When Ann, our administrative assistant, forwarded a message from ABC’s Good Morning America’s Climate Unit asking to interview me, thought it must be SPAM. There was no way little ‘ole Alexis Advisors would be singled out to be interviewed about what investors can do to stem the climate crisis. When I found out this was for real, I was ecstatic to have the opportunity to be interviewed by Elizabeth Schulze to speak about why ESG investing is so important. Cynthia Myer, one of our clients, joined me in the interview, and Jennifer Spicer, my team member, also joined the fun to be our media coach. Check out the GMA segment and give us your thoughts!

Over the past few months, the performance of many ESG-focused (Environmental, Social, and Corporate Governance) stocks has faltered and ESG investing has gone from being “the golden child” of 2020 and 2021, to being the “child that has gone astray.” The Barron’s article from 4/17/22 titled “Sustainable Investing Failed It’s First Big Test.

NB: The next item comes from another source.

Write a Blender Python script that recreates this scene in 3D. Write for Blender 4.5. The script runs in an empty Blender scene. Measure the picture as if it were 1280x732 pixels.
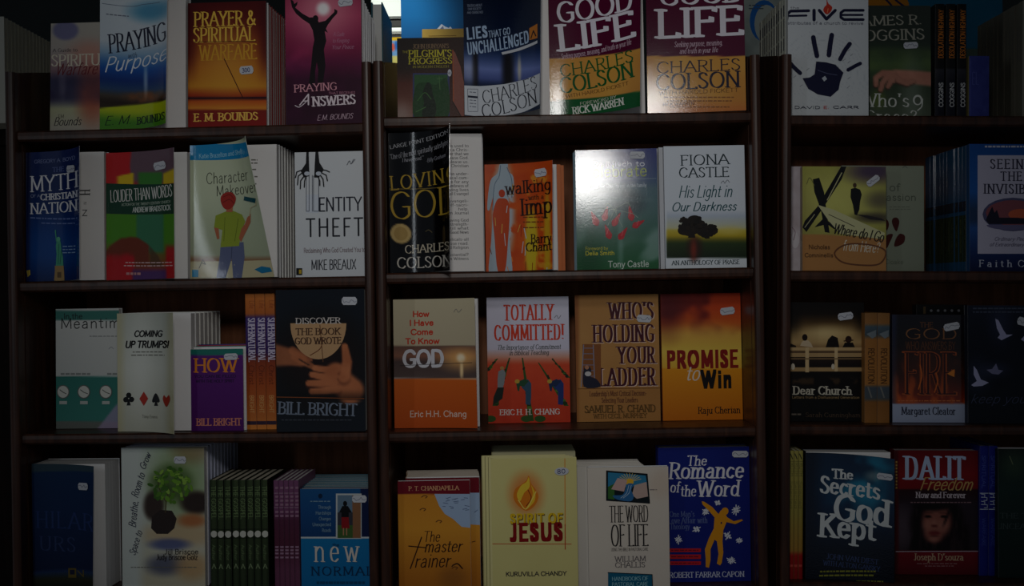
import bpy, math, random
import numpy as np
from mathutils import Matrix, Vector
from mathutils.geometry import tessellate_polygon

# ------------------------------------------------------------------ camera, world, lights, exposure
SC = bpy.context.scene
COL = SC.collection
S = 1.25e-3          # metres per photo pixel on the plane of the shelf fronts
D = 1.7              # camera distance from that plane
ZC = 1.2             # camera height
SR, CR = math.sin(0.016), math.cos(0.016)   # the photo is rolled slightly

cam_d = bpy.data.cameras.new('camera')
cam = bpy.data.objects.new('camera', cam_d)
COL.objects.link(cam)
cam_d.sensor_width = 36
cam_d.lens = 36 * D / (1280 * S)
cam_d.clip_start = 0.05
cam.matrix_world = Matrix(((CR, SR, 0, 0), (0, 0, -1, -D), (-SR, CR, 0, ZC), (0, 0, 0, 1)))
SC.camera = cam

w = bpy.data.worlds.new('dim_shop')
SC.world = w
w.use_nodes = True
w.node_tree.nodes['Background'].inputs[0].default_value = (0.78, 0.88, 1.0, 1)
w.node_tree.nodes['Background'].inputs[1].default_value = 0.085

def add_light(name, kind, loc, target, energy, color, **kw):
    d = bpy.data.lights.new(name, kind)
    d.energy = energy
    d.color = color
    for k, v in kw.items():
        setattr(d, k, v)
    o = bpy.data.objects.new(name, d)
    COL.objects.link(o)
    o.location = loc
    o.rotation_euler = (Vector(target) - Vector(loc)).to_track_quat('-Z', 'Y').to_euler()
    return o

# shop lamp above the camera, lighting the middle of the wall of books most
add_light('front_spot_lamp', 'SPOT', (-0.02, -1.62, ZC + 0.5), (-0.02, 0.0, ZC + 0.08), 14.0, (1.0, 0.985, 0.955),
          spot_size=math.radians(62), spot_blend=1.0, shadow_soft_size=0.09)
# a second, smaller lamp added higher up so its mirror image glints on the covers that lean back
add_light('front_spot_lamp', 'SPOT', (-0.05, -1.62, ZC + 0.76), (-0.02, 0.0, ZC + 0.1), 6.5, (1.0, 0.985, 0.955),
          spot_size=math.radians(62), spot_blend=1.0, shadow_soft_size=0.07)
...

A Reckoning is Coming” states that ESG investing is a sham and that investors are missing out on performance, particularly since ESG investing eschews investments in fossil fuels stocks.

The article states that: “…Russia’s invasion of Ukraine has created the first real test for this popular investment trend. By eschewing traditional energy stocks and defense shares, which are having a banner year, and embracing low-carbon-footprint technology stocks, which aren’t, many ESG funds lost money in the first quarter, and underperformed their benchmarks.”

It’s true. Fossil fuel stocks and the energy sector have outperformed many socially focused companies over the past 6 months. But if you extend the performance analysis over a longer period of time this outperformance is false. Take a look at the 5-year chart below. You can see that the energy sector as represented by the Energy Select Sector ETF (orange line) has vastly underperformed the S&P 500 Index (purple line.) Additionally, the energy sector has outperformed most other sectors over the past few months, not just socially focused companies.

Let’s parse this a bit more. Take a look at S&P 500 Index and the Energy Select Sector ETF (the purple and orange lines hovering at the bottom of the chart) compared to three socially focused companies: Tesla (pink line), Enphase Energy (blue line) and SolarEdge (green line).

There is clearly much more volatility in these three stocks compared to the two indices. However, over the long term – per the above illustration – these socially focused companies have vastly outperformed the S&P 500 and the energy ETF.

All markets go in cycles. We have been in a period that may persist for some time where energy and commodities outperform the broad market indices – including socially focused companies. However, we hold fast to our conviction that many people care about our environment and know that climate change is not a farse. 

Companies and governments are also taking climate change seriously. Since 2011, the number of S&P 500 companies publishing sustainability reports increased from 20% in 2011, to 90% in 2019. This was likely due to investor demand and a broader acceptance of ESG criteria. Governments around the world are also taking a more proactive approach to climate action. The Biden administration, for example, seeks to make a $2 trillion investment to help a variety of U.S. industries become more sustainable. (Source: Visual Capitalist). And according to Deloitte’s Center for Financial Services, by 2024, assets focusing on ESG are forecasted to rise to $80 trillion, or more than half of all professionally managed assets.

We understand there are limitations and that ESG screening is not a perfect science. However, we are strong believers of investing according to your values. We wholeheartedly disagree with some of the naysayers’ comments responding to the Barron’s article:

“ESG”, just another ploy by the economically ignorant politicians, will never overcome the insurmountable forces of profit motivation. If it ain’t profitable it can never sustain. 

ESG is a politically correct approach to satisfy those who demand investments be made because they serve some haughty purpose. True to investment company and brokerage marketing skills, investment products come along with a number of eloquent investment advisors to pitch and administer funds proclaiming a self-righteous approach to this flawed concept. The objective of investing is to make a profit. ESG has cleverly masked this truth. In effect, the result is not really investing. It is an underperforming charm school for social activists, politically motivated pension funds, far left foundations and the gullible.

ESG is a fad and a flawed investment strategy. By eliminating consideration of highly profitable sectors such as, fossil fuel producers, defense contractors and tobacco companies, investors are guaranteed to achieve below market returns over time.

True, ESG stocks are having a bit of a shake-out. But so are many growth stocks. We don’t think the “reckoning” that Barron’s is highlighting is anything more than part of a “typical market cycle” and that the ESG trend is here to stay. And my response to the naysayers: Check your facts.